Hurricanes’ Brind’Amour said he would’ve ‘bet my life’ on failed goalie interference challenge

"They’re too good a team to just give them goals."

Rod Brind'Amour
Rod Brind'Amour protests a call with an official during the first period of an earlier game (Game 2) of the Bruins-Hurricanes playoff series. AP Photo/Karl B DeBlaker

Following the Bruins’ 5-2 victory over the Hurricanes on Sunday — evening the first-round series at two games apiece — Carolina head coach Rod Brind’Amour had some blunt remarks about NHL officiating.

The controversy began near the end of the second period, just as Boston forward Jake DeBrusk scored to tie the game, 2-2. The goal was chaotic and only resulted from a goal-mouth scramble (with DeBrusk eventually applying the finish).

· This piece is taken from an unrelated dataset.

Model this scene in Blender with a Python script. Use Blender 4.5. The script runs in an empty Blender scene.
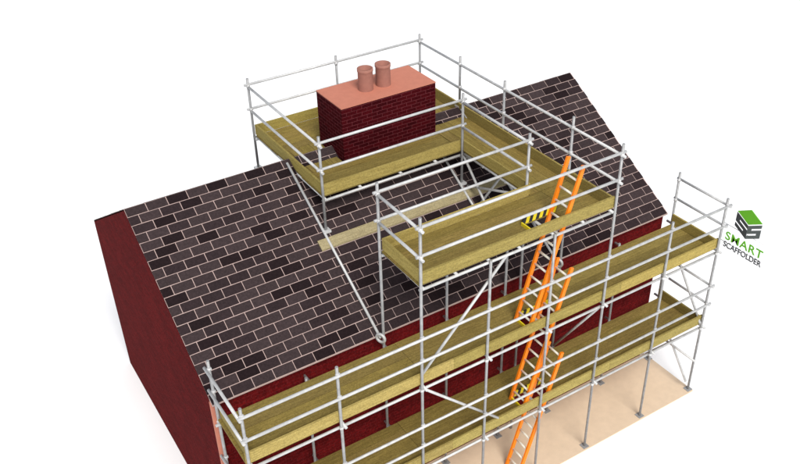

Brind’Amour believed that Carolina goalie Antti Raanta had been interfered with, but replays produced an inconclusive investigation of who had hit Raanta’s left pad (causing him to move).

Still, the Hurricanes’ coach proceeded anyway with his coach’s challenge. After review, the goal was upheld, and Carolina was charged for delay of game. A second Hurricanes penalty 51 seconds later gave the Bruins a 5-on-3 that continued into the third period. And just before the final power play expired, Brad Marchand scored what proved to be the winning goal for Boston.


Afterward, Brind’Amour remained unchanged in his opinion of DeBrusk’s goal.

“I would’ve bet my life on that one,” Brind’Amour said of the challenge. “It’s tough. It’s clear, especially the view that we saw after, that [the puck’s] in between his pads and loose. I’m all good on that. But the guy [DeBrusk] came from the side, pushes his pads, squirts the puck out, taps it in. It’s a little different if the guy [was] coming from the front and was actually playing the puck. You can’t play the puck when it’s in between his legs from the side and knock the goalie sideways.”

The NHL cited Rule 69.7 in justifying the call. The rule says that “in a rebound situation, or where a goalkeeper and attacking player(s) are simultaneously attempting to play a loose puck, whether inside or outside the crease, incidental contact will be permitted, and any goal that is scored as a result thereof will be allowed.”

Brind’Amour remained unconvinced, calling the goal a “gift” to the Bruins.

“They’re too good a team to just give them goals,” he said. “We’re gonna have no chance if that happens.”


Game 5 of the series gets underway in Carolina on Tuesday at 7 p.m.